Une photo d’époque de Manuel Dorda (grand notable de Carthagène passionné de photographie) montrant le train en gare en 1862 est reproduite dans l’ouvrage Fotografía en la región de Murcia [4]. Elle est légendée « Llegada del tren. Cartagena 1862 » ce qui signifie « l’arrivée du train. Carthagène 1862 ». Il n’est pas du tout certain qu’elle corresponde au jour de l’inauguration de la ligne, puisque le train n’est pas arrivé à mais parti de Carthagène, et que la maigre assistance contraste un peu avec la foule en délire décrite à Murcie…
La ligne de chemin de fer n’est entrée en service que 6 mois plus tard, le 1er février 1863. La ligne complète de 240 km a été officiellement achevée le 27 Avril 1865.

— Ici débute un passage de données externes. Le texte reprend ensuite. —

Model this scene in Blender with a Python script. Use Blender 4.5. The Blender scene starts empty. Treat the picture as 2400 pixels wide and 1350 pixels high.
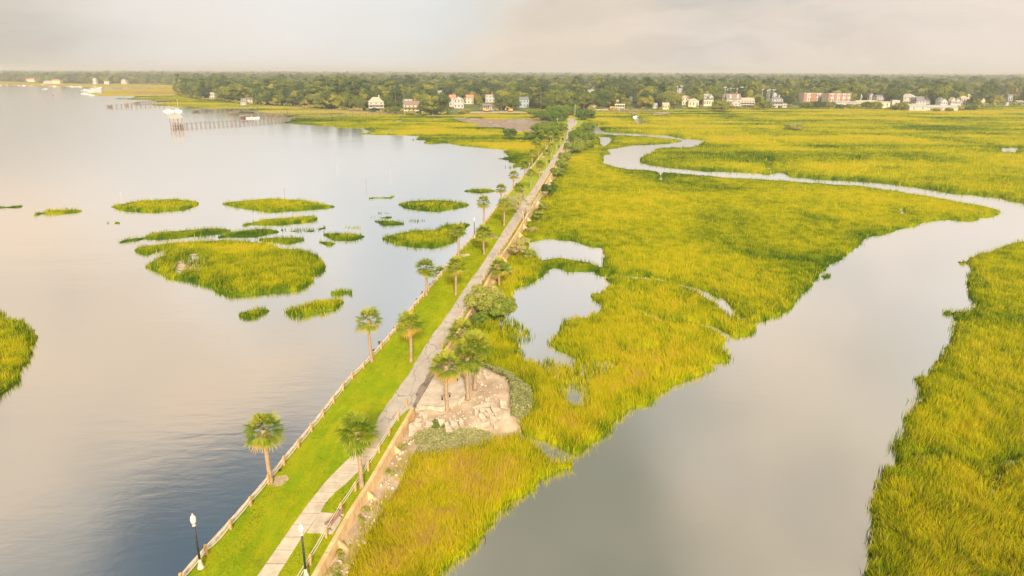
import bpy, bmesh, math, random
import numpy as np
from mathutils import Vector, Matrix
random.seed(7); rng = np.random.default_rng(11)
C = bpy.context.scene.collection
R_ = math.radians
scn = bpy.context.scene

# ------------------------------------------------------------------ camera
PITCH = math.atan(507/1600); ROLL = .00375; CH = 35.0
F_ = np.array([0, math.cos(PITCH), -math.sin(PITCH)]); U0 = np.array([0, math.sin(PITCH), math.cos(PITCH)]); R0 = np.array([1., 0, 0])
RR = R0*math.cos(ROLL)+U0*math.sin(ROLL); UU = U0*math.cos(ROLL)-R0*math.sin(ROLL)
cam = bpy.data.cameras.new('camera'); cam.sensor_width = 36; cam.lens = 24.0; cam.clip_start = .5; cam.clip_end = 80000
camo = bpy.data.objects.new('camera', cam); C.objects.link(camo)
camo.matrix_world = Matrix(((RR[0], UU[0], -F_[0], 0), (RR[1], UU[1], -F_[1], 0), (RR[2], UU[2], -F_[2], CH), (0, 0, 0, 1)))
scn.camera = camo
def at(x, y, z=0.):                      # photo pixel -> point on the level z
    x = np.asarray(x, float); y = np.asarray(y, float); z = np.asarray(z, float)
    d = F_+((x-1200)/1600)[..., None]*RR-((y-675)/1600)[..., None]*UU
    return np.array([0, 0, CH])+d*((z-CH)/d[..., 2])[..., None]
def topx(P):
    v = np.asarray(P, float)-np.array([0, 0, CH]); w = v@F_
    return 1200+1600*(v@RR)/w, 675-1600*(v@UU)/w

# ------------------------------------------------------------------ sky, sun, exposure
SUN_EL, SUN_AZ = 27, 172                # azimuth from +Y, clockwise: from behind, a little to the right
scn.view_settings.view_transform = 'Standard'; scn.view_settings.look = 'None'
scn.view_settings.exposure = 0.5; scn.view_settings.gamma = 1.0; scn.view_settings.use_curve_mapping = False
sl = bpy.data.lights.new('sun', 'SUN'); sl.energy = 4.0; sl.angle = R_(7); sl.color = (1, .88, .70)
so = bpy.data.objects.new('sun', sl); C.objects.link(so)
sd = Vector((math.sin(R_(SUN_AZ))*math.cos(R_(SUN_EL)), math.cos(R_(SUN_AZ))*math.cos(R_(SUN_EL)), math.sin(R_(SUN_EL))))
so.rotation_euler = sd.to_track_quat('Z', 'Y').to_euler(); so.location = (0, -60, 90)

class NT:                                # small node helper
    def __init__(s, tree): s.t = tree; s.t.nodes.clear()
    def n(s, typ, **kw):
        nd = s.t.nodes.new(typ)
        for k, v in kw.items():
            if k.startswith('i_'): nd.inputs[k[2:].replace('_', ' ')].default_value = v
            else: setattr(nd, k, v)
        return nd
    def l(s, a, b): s.t.links.new(a, b)
    def math(s, op, a, b=None, c=None, clamp=False):
        nd = s.t.nodes.new('ShaderNodeMath'); nd.operation = op; nd.use_clamp = clamp
        for i, v in enumerate((a, b, c)):
            if v is None: continue
            if hasattr(v, 'is_output'): s.l(v, nd.inputs[i])
            else: nd.inputs[i].default_value = v
        return nd.outputs[0]
    def mix(s, fac, a, b, blend='MIX'):
        nd = s.t.nodes.new('ShaderNodeMix'); nd.data_type = 'RGBA'; nd.blend_type = blend; nd.clamp_factor = True
        for i, v in ((0, fac), (6, a), (7, b)):
            if hasattr(v, 'is_output'): s.l(v, nd.inputs[i])
            elif i == 0: nd.inputs[0].default_value = v
            else: nd.inputs[i].default_value = (*v[:3], 1)
        return nd.outputs[2]
    def maprange(s, v, a, b, c=0., d=1., smooth=True):
        nd = s.t.nodes.new('ShaderNodeMapRange'); nd.interpolation_type = 'SMOOTHSTEP' if smooth else 'LINEAR'
        s.l(v, nd.inputs[0])
        for i, q in enumerate((a, b, c, d)): nd.inputs[i+1].default_value = q
        return nd.outputs[0]
    def ramp(s, v, stops):
        nd = s.t.nodes.new('ShaderNodeValToRGB'); s.l(v, nd.inputs[0]); e = nd.color_ramp.elements
        while len(e) < len(stops): e.new(.5)
        for k, (p, c) in enumerate(stops): e[k].position = p; e[k].color = (*c[:3], 1)
        return nd.outputs[0]
    def noise(s, vec, scale, detail=4, rough=.55, dist=0.):
        nd = s.t.nodes.new('ShaderNodeTexNoise'); nd.inputs['Scale'].default_value = scale; nd.inputs['Detail'].default_value = detail
        nd.inputs['Roughness'].default_value = rough; nd.inputs['Distortion'].default_value = dist
        if vec is not None: s.l(vec, nd.inputs['Vector'])
        return nd.outputs[0]
    def mapping(s, vec, scale=(1, 1, 1), loc=(0, 0, 0), rot=(0, 0, 0)):
        nd = s.t.nodes.new('ShaderNodeMapping'); s.l(vec, nd.inputs[0]); nd.inputs['Scale'].default_value = scale
        nd.inputs['Location'].default_value = loc; nd.inputs['Rotation'].default_value = rot
        return nd.outputs[0]

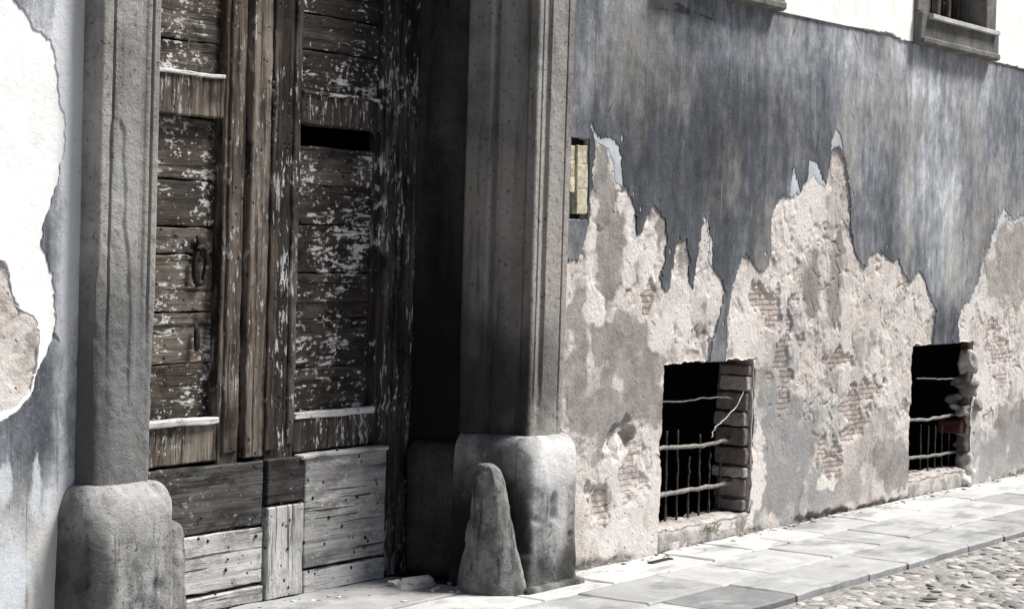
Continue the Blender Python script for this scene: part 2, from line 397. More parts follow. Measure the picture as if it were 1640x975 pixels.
M_PLINTH = m_stone('worn_plinth_stone', (.075, .075, .075), (.38, .38, .38), None, .9, 1.9,
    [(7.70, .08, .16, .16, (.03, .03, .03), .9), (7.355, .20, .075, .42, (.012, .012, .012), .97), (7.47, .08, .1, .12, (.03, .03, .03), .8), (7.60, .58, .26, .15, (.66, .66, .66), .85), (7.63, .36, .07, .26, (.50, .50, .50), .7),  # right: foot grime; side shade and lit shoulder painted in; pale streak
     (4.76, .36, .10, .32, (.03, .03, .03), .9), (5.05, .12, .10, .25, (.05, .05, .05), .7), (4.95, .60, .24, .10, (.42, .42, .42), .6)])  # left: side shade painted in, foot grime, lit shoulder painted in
M_GUARD = m_stone('guard_stone_grey', (.07, .07, .068), (.29, .287, .28), None, .85, 2.6)
M_SILL = m_stone('pale_sill_stone', (.36, .355, .345), (.62, .61, .60), None, .3)
M_FRAME = m_stone('window_stone', (.085, .083, .08), (.20, .195, .188), None, .5)
M_WV = m_wood('brown_wood_upright', 'z', (.014, .011, .009), (.078, .060, .047), (.21, .183, .158), .6, .61)
M_WVD = m_wood('dark_wood_upright', 'z', (.008, .007, .006), (.036, .030, .026), (.135, .122, .11), .85, .585, .9, 0., .9)
M_WH = m_wood('brown_wood_level', 'x', (.012, .010, .008), (.064, .049, .038), (.18, .155, .132), .9, .575, 1., 0., 1.)
M_WHD = m_wood('dark_wood_level', 'x', (.008, .007, .006), (.034, .027, .023), (.105, .092, .082), 1., .575, 1., 0., .9)
M_WKD = m_wood('sooty_kick_wood', 'x', (.007, .0065, .006), (.026, .024, .023), (.09, .087, .084), .35, .64, .6, .0)
M_WKL = m_wood('weathered_grey_wood', 'x', (.17, .168, .165), (.42, .416, .41), (.68, .675, .67), .6, .58, .9, .6, .55)
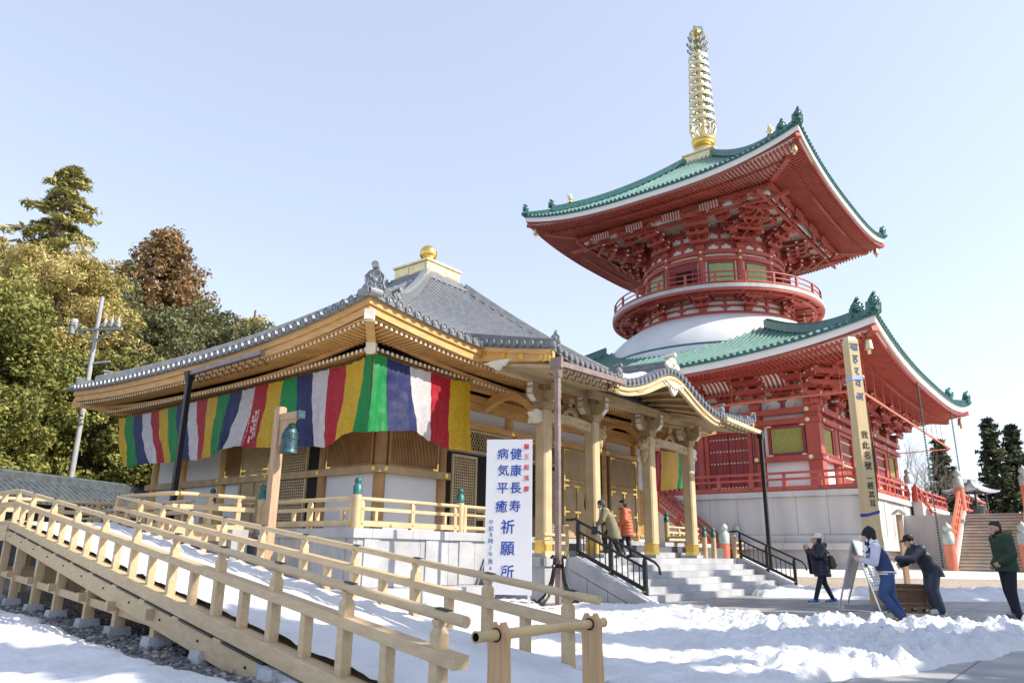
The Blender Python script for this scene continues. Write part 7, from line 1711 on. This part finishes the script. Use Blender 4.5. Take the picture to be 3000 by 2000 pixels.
bpk = thing('backpack', 'small olive brown backpack on the back of the woman in the white hat', 'backpack', tuple(apply(S, [(-.24, 0, .9)])[0]), rad(176))
m = MB(); loft(m, [((-.225, 0, .80), .07, .12), ((-.235, 0, .86), .09, .14), ((-.235, 0, 1.02), .085, .135), ((-.215, 0, 1.12), .05, .09)]); m.sphere((-.31, 0, .9), .07, 12, 8, 0, (.6, 1.3, 1)); remesh('bag', m, cloth('olive_canvas', (.09, .085, .05)), bpk, S, .012)
m = MB(); [m.tube([(-.16, y, .86), (-.02, y*1.55, .98), (.10, y*1.35, 1.18), (.02, y*1.15, 1.37), (-.18, y*.8, 1.14)], .014, 6) for y in (-.14, .14)]; part('strap', m, cloth('dark_strap', (.03, .03, .025)), bpk, S)
# --- person in vest and jeans
J = jd(pelvis=(.16, 0, .83), chest=(.25, .02, 1.14), neck=(.33, .02, 1.31), head=(.39, .05, 1.42), face=(.85, .5, -.15), sh_l=(.29, .19, 1.26), sh_r=(.29, -.16, 1.27), el_l=(.34, .26, 1.0), el_r=(.42, -.2, 1.03), wr_l=(.55, .16, 1.05), wr_r=(.60, -.06, 1.08),
       hn_l=(0, -1, .3), hn_r=(0, 1, .3), curl_l=.8, curl_r=.8, hip_l=(.14, .09, .81), hip_r=(.14, -.09, .81), kn_l=(.26, .11, .46), kn_r=(.13, -.10, .45), an_l=(.02, .10, .10), an_r=(-.02, -.10, .10), ft_l=(.17, .03, -.03), ft_r=(.17, -.03, -.03))
t, S, J, H = person('person in a black beanie, navy vest with lilac sleeves, jeans and yellow shoes', (6.78, 13.5, 0), rad(156), J)
trousers(t, S, J, DENIM, .11, .084, .07); shoes(t, S, J, cloth('yellow_shoe', (.72, .42, .02)), mat('yellow_sole', (.6, .36, .03)), 1.05)
m = MB()
for q in 'lr': a = J['an_'+q]+np.array((.06, (.055 if q == 'l' else -.055), -.04)); m.bar(a+(-.04, 0, .03), a+(.05, 0, -.02), .012, .012); m.bar(a+(-.01, 0, -.03), a+(.05, 0, .035), .012, .012); m.bar(a+(.02, 0, -.03), a+(.08, 0, .03), .012, .012)
part('shoe_stripes', m, INKK, t, S)
LIL = cloth('lilac_sleeve', (.48, .50, .66)); coat(t, S, J, LIL, .84, (.125, .17), (.13, .165), (.082, .07, .052), name='shirt')
VEST = cloth('navy_vest', (.016, .035, .12)); coat(t, S, J, VEST, .80, (.15, .18), (.15, .188), name='vest', arms=False)
m = MB()
for q in 'lr': cap(m, lerp(J['neck'], J['sh_'+q], .3)-(0, 0, .05), lerp(J['neck'], J['sh_'+q], .8)-(0, 0, .05), .09, .085)
remesh('vest', m, VEST, t, S, .014)
m = MB()
for z in (.815, .85): m.tube([(.16+.158*math.cos(a), .19*math.sin(a), z) for a in np.linspace(0, 6.283, 25)], .011, 6, 0, True, False)
part('vest_stripes', m, WHITE, t, S)
hc, f, sd, u = H; m = MB(); m.sphere(hc+u*.055-f*.02, .115, 16, 12); m.sphere(hc+u*.09-f*.045, .108, 16, 12); m.sphere(hc+u*.02-f*.05, .10, 14, 10); m.sphere(hc+u*.15-f*.05, .06, 10, 8); remesh('beanie', m, BLKC, t, S, .010)
SC = bpy.data.materials.new('checked_scarf'); SC.use_nodes = True; b = SC.node_tree.nodes['Principled BSDF']; ck = SC.node_tree.nodes.new('ShaderNodeTexVoronoi'); ck.inputs['Scale'].default_value = 26; rp2 = SC.node_tree.nodes.new('ShaderNodeValToRGB'); rp2.color_ramp.interpolation = 'CONSTANT'; rp2.color_ramp.elements[0].color = (.02, .025, .06, 1); rp2.color_ramp.elements[1].color = (.72, .72, .76, 1); rp2.color_ramp.elements[1].position = .45
tcs = SC.node_tree.nodes.new('ShaderNodeTexCoord'); SC.node_tree.links.new(tcs.outputs['Object'], ck.inputs['Vector']); SC.node_tree.links.new(ck.outputs['Color'], rp2.inputs[0]); SC.node_tree.links.new(rp2.outputs[0], b.inputs['Base Color']); b.inputs['Roughness'].default_value = .9
m = MB(); n_ = J['neck']
for k_ in range(3): [cap(m, n_+np.array((.02+.105*math.cos(a), .115*math.sin(a), .0+.035*k_-.02)), n_+np.array((.02+.105*math.cos(a+.5), .115*math.sin(a+.5), .0+.035*k_-.02)), .036, .036, 8) for a in np.linspace(0, 6.28, 13)[:-1]]
cap(m, n_+(.12, .1, -.02), n_+(.15, .13, -.36), .05, .045); remesh('scarf', m, SC, t, S, .012)
m = MB(); m.tube([J['wr_l']*1.0-(.05, -.0, .0), J['wr_l']-(.0, 0, 0)], .06, 10); part('yellow_cuff', m, cloth('yellow_cuff_cloth', (.65, .45, .05)), t, S)
m = MB(); c = (J['wr_l']+J['wr_r'])/2+np.array((.12, 0, .03)); m.prism([(-.1, -.07), (.1, -.07), (.1, .07), (-.1, .07)], c, (.9, .1, .35), (0, 1, 0), (0, 0, .004)); single('paper_sheet', m, WHITE, 'white sheet of paper held by the person in the navy vest', 'paper', S)
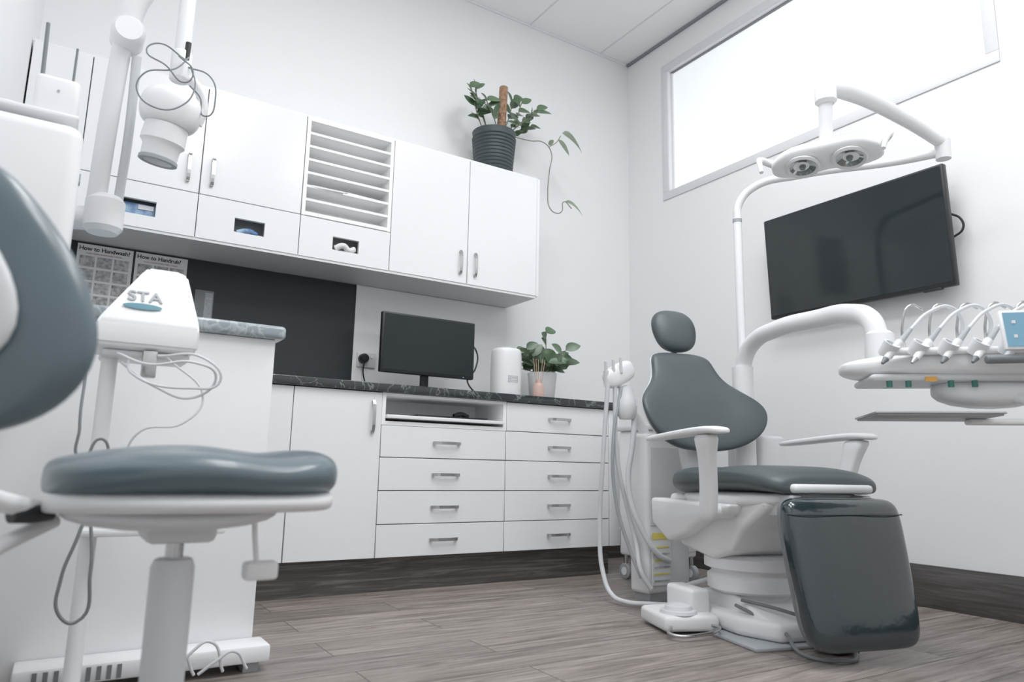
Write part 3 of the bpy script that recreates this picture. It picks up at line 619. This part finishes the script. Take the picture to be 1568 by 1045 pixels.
pad('head_case',hd,[(-.052,.05,.05,0,0),(-.045,.075,.065,0,0),(0,.088,.075,0,0),(.04,.078,.066,0,0),(.058,.05,.045,0,0),(.062,.02,.02,0,0)],'plas',p=2.8,sub=2)
lathe('cone',hd,[(0,-.05),(.058,-.05),(.060,-.10),(.055,-.105),(.050,-.112),(.048,-.152),(.044,-.156),(.036,-.156),(.034,-.13),(0,-.128)],'plas')
lathe('cone_ring',hd,[(.049,-.146),(.052,-.148),(.052,-.157),(.049,-.159),(.040,-.159),(.038,-.156)],'grey')
lathe('cone_inner',hd,[(0,-.1285),(.033,-.1285)],'plas2')
tube('cable_loop_1',x,[(.20,2.10,1.69),(.13,2.07,1.70),(.10,2.06,1.66),(.15,2.05,1.63),(.20,2.06,1.60),(.22,2.06,1.64),(.18,2.07,1.68)],.0022,'mid')
tube('cable_loop_2',x,[(.21,2.10,1.70),(.17,2.06,1.63),(.10,2.05,1.59),(.09,2.05,1.53),(.14,2.05,1.50),(.20,2.06,1.53),(.23,2.07,1.60),(.215,2.09,1.67)],.0022,'mid')
tube('cable_loop_3',x,[(.21,2.12,1.68),(.27,2.10,1.66),(.29,2.10,1.60),(.27,2.11,1.54),(.25,2.12,1.60),(.22,2.11,1.62)],.0022,'mid')
# ------------------------------------------------------------------ dentist stool
st=root('dentist_stool',(.163,1.14,0),0)
mx=Matrix(((0,0,1,0),(1,0,0,0),(0,1,0,0),(0,0,0,1)))
seat=[(-.170,.05,.010,.533,0),(-.165,.10,.024,.533,0),(-.145,.15,.030,.534,0),(-.08,.19,.036,.541,0),(0,.205,.038,.546,.0),(.05,.205,.035,.542,0),(.10,.20,.033,.538,0),(.15,.185,.037,.543,0),(.180,.15,.034,.544,0),(.196,.10,.026,.542,0),(.201,.05,.012,.541,0)]
pad('seat_pad',st,seat,'uphs',p=2.6,sub=2,mt=mx)
pad('seat_rim',st,[(v*.985,hw*.97,.017,.507,0) for v,hw,th,yc,wr in seat],'plas',p=3,sub=1,mt=mx)
pad('seat_pan',st,[(-.15,.06,.006,.495,0),(-.13,.12,.016,.488,0),(-.02,.15,.022,.482,0),(.08,.14,.018,.486,0),(.13,.08,.010,.492,0)],'plas2',p=2.5,sub=1,mt=mx)
box('mechanism',st,(-.045,-.06,.448),(.045,.06,.485),'plas2',.01)
cyl('gas_rod',st,(0,0,.40),(0,0,.46),.012,'chrome')
lathe('gas_column',st,[(0,.06),(.028,.06),(.029,.412),(.025,.422),(.021,.424),(0,.424)],'plas2')
tube('lever_rod',st,[(.07,-.02,.49),(.095,-.03,.48),(.102,-.03,.45),(.107,-.03,.415)],.004,'plas')
box('lever_paddle',st,(.088,-.05,.392),(.135,-.02,.418),'plas',.006,3)
tube('back_arm_upper',st,[(-.16,-.02,.49),(-.23,-.12,.52),(-.27,-.24,.58),(-.275,-.29,.66)],.012,'plas')
tube('back_arm_lower',st,[(-.15,.0,.478),(-.21,-.08,.45),(-.255,-.16,.42),(-.28,-.22,.45),(-.285,-.28,.60)],.010,'plas2')
lathe('arm_knob',st,[(0,-.025),(.010,-.025),(.012,0),(.010,.025),(0,.025)],'black',(-.175,-.05,.49),(0,pi/2,.6))
br=root('stool_back',(-.273,-.27,.706)); br.parent=st; br.rotation_euler=(0,0,-.65)
lv=[(-.130,.04,.010,0,0),(-.122,.095,.024,0,-.004),(-.095,.140,.034,0,-.012),(-.05,.160,.038,0,-.02),(.0,.150,.036,0,-.02),(.05,.125,.034,0,-.016),(.10,.088,.030,0,-.006),(.138,.05,.020,0,0),(.150,.02,.010,0,0)]
pad('back_pad',br,lv,'uphs',p=2.3,sub=2)
pad('back_shell',br,[(v*.66+.005,hw*.70,.016,-.036,wr*.5) for v,hw,th,yc,wr in lv],'plas2',p=2.4,sub=1)
for k in range(5):
    a=2*pi*k/5+.3; c_,s_=math.cos(a),math.sin(a)
    tube('base_leg_%d'%k,st,[(0,0,.09),(.12*c_,.12*s_,.085),(.25*c_,.25*s_,.065)],.018,'plas',radii=[1.3,1,.8])
    cyl('castor_%d'%k,st,(.25*c_-.012*s_,.25*s_+.012*c_,.028),(.25*c_+.012*s_,.25*s_-.012*c_,.028),.028,'mid',bev=.004)
    cyl('castor_pin_%d'%k,st,(.25*c_,.25*s_,.03),(.25*c_,.25*s_,.075),.007,'chrome')
# ------------------------------------------------------------------ world, camera, look
wd=bpy.data.worlds.new('world'); scene.world=wd; wd.use_nodes=True
wd.node_tree.nodes['Background'].inputs[0].default_value=(.9,.95,1,1); wd.node_tree.nodes['Background'].inputs[1].default_value=.8
cd=bpy.data.cameras.new('camera'); cam=bpy.data.objects.new('camera',cd); C.objects.link(cam)
X_=Vector((.8431,-.1104,-.5262)).normalized(); Y_=Vector((-.5376,-.1352,-.8323)); Y_=(Y_-X_*Y_.dot(X_)).normalized(); Z_=X_.cross(Y_)
m=Matrix((X_,Y_,Z_)).to_4x4(); m.translation=(0,0,.56)
cam.matrix_world=m
cd.sensor_width=36; cd.lens=1096/1568*36; cd.clip_start=.02
cd.dof.use_dof=True; cd.dof.focus_distance=3.0; cd.dof.aperture_fstop=4
scene.camera=cam
scene.view_settings.view_transform='Standard'; scene.view_settings.look='None'; scene.view_settings.exposure=-.10; scene.view_settings.gamma=1.16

Manuel Dorda. Llegada del tren. Cartagena 1862. © Archives Roca-Dorda.
La suite…
Plusieurs mois après mise en ligne de ce texte, surprise ! Je découvre que cette étiquette a une grande sœur, conservée par le département Patrimoine de la médiathèque de la ville d’Epernay, et reproduite dans le livre « L’image du Champagne, de la belle époque aux années folles » de Marie Thérèse Nolleau et Pierre Guy [5]. Elle commémore la création de la ligne ferroviaire entre Chalons Sur Marne (maintenant Chalons en Champagne) et Paris, mise en service en novembre 1849. La composition de l’étiquette est voisine, la locomotive est identique, seul son nom change «California» au lieu de «Cartagena» ! La frise végétale est légèrement différente, et le commanditaire est la maison de Champagne E Armand, de Chalons sur Marne. Le vin est, lui aussi, un Sillery Mousseux.

© Médiathèques d’Epernay
Pour boucler la boucle, signalons que le site de la Médiathèque d’Epernay permet la consultation de très beaux documents numérisés sur le Champagne et de catalogues d’étiquettes lithographiées du XIXème siècle, dont une série complète de la Maison Bouché [6].
Liens et références :
1. Site de la maison de Champagne Philipponnat.
2. Compañía de los ferrocarriles de Madrid a Zaragoza y Alicante. https://fr.wikipedia.org/wiki/Compa%C3%B1%C3%ADa_de_los_ferrocarriles_de_Madrid_a_Zaragoza_y_Alicante
3. Pedro SOLER. La real inauguración del ferrocarril Cartagena-Murcia. La verdad de Murcia 2012. https://www.laverdad.es/murcia/v/20121024/murcia/real-inauguracion-ferrocarril-cartagena-20121024.html
4. Manuel Dorda. Llegada del tren. Cartagena 1862. Archives Roca-Dorda. In : Juan Manuel Díaz Burgos; Murcia Cultural.; Sala de Exposiciones Casa Díaz Cassou. Fotografía en la región de Murcia. Ediciones Tres Fronteras, 2003
5. MT Nolleau, P Guy. L’image du Champagne de la belle époque aux années folles. © Editions Dominique Guéniot, Reims, 2015.
6. Médiathèque d’Epernay. Section patrimoine. Fond patrimonial numérisé consultable en ligne.